- Data excerpt:
————

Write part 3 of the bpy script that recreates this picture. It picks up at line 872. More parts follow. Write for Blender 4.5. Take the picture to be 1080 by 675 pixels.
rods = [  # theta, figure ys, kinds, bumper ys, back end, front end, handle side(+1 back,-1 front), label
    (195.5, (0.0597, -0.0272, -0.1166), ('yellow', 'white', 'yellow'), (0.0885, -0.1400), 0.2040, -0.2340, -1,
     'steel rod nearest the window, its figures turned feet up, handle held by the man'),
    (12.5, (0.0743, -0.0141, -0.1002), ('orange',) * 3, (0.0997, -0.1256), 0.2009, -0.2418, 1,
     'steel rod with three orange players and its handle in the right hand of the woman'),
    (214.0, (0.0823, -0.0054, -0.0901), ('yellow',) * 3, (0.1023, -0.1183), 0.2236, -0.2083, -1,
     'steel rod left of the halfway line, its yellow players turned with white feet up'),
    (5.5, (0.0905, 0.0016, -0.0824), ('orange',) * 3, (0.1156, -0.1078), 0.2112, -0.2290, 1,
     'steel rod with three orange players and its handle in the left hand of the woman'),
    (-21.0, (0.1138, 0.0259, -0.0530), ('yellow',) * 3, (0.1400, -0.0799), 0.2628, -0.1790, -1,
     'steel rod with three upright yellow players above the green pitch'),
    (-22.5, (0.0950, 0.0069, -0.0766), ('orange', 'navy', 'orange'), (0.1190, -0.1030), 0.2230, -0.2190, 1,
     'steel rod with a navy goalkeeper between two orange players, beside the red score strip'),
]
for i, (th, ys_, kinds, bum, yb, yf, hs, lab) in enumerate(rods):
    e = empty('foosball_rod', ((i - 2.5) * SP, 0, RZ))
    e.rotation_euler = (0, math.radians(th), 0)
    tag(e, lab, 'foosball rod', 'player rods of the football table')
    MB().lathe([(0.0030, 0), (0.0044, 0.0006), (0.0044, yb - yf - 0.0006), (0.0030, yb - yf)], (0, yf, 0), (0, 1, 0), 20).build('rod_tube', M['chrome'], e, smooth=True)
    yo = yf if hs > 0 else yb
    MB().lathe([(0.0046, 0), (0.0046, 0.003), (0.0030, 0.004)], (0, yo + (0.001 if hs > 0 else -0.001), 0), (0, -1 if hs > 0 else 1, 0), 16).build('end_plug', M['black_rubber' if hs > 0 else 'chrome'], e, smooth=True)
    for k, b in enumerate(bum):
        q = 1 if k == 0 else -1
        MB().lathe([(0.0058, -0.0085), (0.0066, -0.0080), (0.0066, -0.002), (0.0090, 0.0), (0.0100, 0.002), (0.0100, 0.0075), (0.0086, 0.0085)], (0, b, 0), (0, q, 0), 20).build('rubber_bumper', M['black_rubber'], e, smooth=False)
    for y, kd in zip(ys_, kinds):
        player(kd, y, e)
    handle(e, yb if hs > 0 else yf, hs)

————

Nothing should be changed: write out all of the data as is.

- Result for this task:
Write part 3 of the bpy script that recreates this picture. It picks up at line 872. More parts follow. Write for Blender 4.5. Take the picture to be 1080 by 675 pixels.
rods = [  # theta, figure ys, kinds, bumper ys, back end, front end, handle side(+1 back,-1 front), label
    (195.5, (0.0597, -0.0272, -0.1166), ('yellow', 'white', 'yellow'), (0.0885, -0.1400), 0.2040, -0.2340, -1,
     'steel rod nearest the window, its figures turned feet up, handle held by the man'),
    (12.5, (0.0743, -0.0141, -0.1002), ('orange',) * 3, (0.0997, -0.1256), 0.2009, -0.2418, 1,
     'steel rod with three orange players and its handle in the right hand of the woman'),
    (214.0, (0.0823, -0.0054, -0.0901), ('yellow',) * 3, (0.1023, -0.1183), 0.2236, -0.2083, -1,
     'steel rod left of the halfway line, its yellow players turned with white feet up'),
    (5.5, (0.0905, 0.0016, -0.0824), ('orange',) * 3, (0.1156, -0.1078), 0.2112, -0.2290, 1,
     'steel rod with three orange players and its handle in the left hand of the woman'),
    (-21.0, (0.1138, 0.0259, -0.0530), ('yellow',) * 3, (0.1400, -0.0799), 0.2628, -0.1790, -1,
     'steel rod with three upright yellow players above the green pitch'),
    (-22.5, (0.0950, 0.0069, -0.0766), ('orange', 'navy', 'orange'), (0.1190, -0.1030), 0.2230, -0.2190, 1,
     'steel rod with a navy goalkeeper between two orange players, beside the red score strip'),
]
for i, (th, ys_, kinds, bum, yb, yf, hs, lab) in enumerate(rods):
    e = empty('foosball_rod', ((i - 2.5) * SP, 0, RZ))
    e.rotation_euler = (0, math.radians(th), 0)
    tag(e, lab, 'foosball rod', 'player rods of the football table')
    MB().lathe([(0.0030, 0), (0.0044, 0.0006), (0.0044, yb - yf - 0.0006), (0.0030, yb - yf)], (0, yf, 0), (0, 1, 0), 20).build('rod_tube', M['chrome'], e, smooth=True)
    yo = yf if hs > 0 else yb
    MB().lathe([(0.0046, 0), (0.0046, 0.003), (0.0030, 0.004)], (0, yo + (0.001 if hs > 0 else -0.001), 0), (0, -1 if hs > 0 else 1, 0), 16).build('end_plug', M['black_rubber' if hs > 0 else 'chrome'], e, smooth=True)
    for k, b in enumerate(bum):
        q = 1 if k == 0 else -1
        MB().lathe([(0.0058, -0.0085), (0.0066, -0.0080), (0.0066, -0.002), (0.0090, 0.0), (0.0100, 0.002), (0.0100, 0.0075), (0.0086, 0.0085)], (0, b, 0), (0, q, 0), 20).build('rubber_bumper', M['black_rubber'], e, smooth=False)
    for y, kd in zip(ys_, kinds):
        player(kd, y, e)
    handle(e, yb if hs > 0 else yf, hs)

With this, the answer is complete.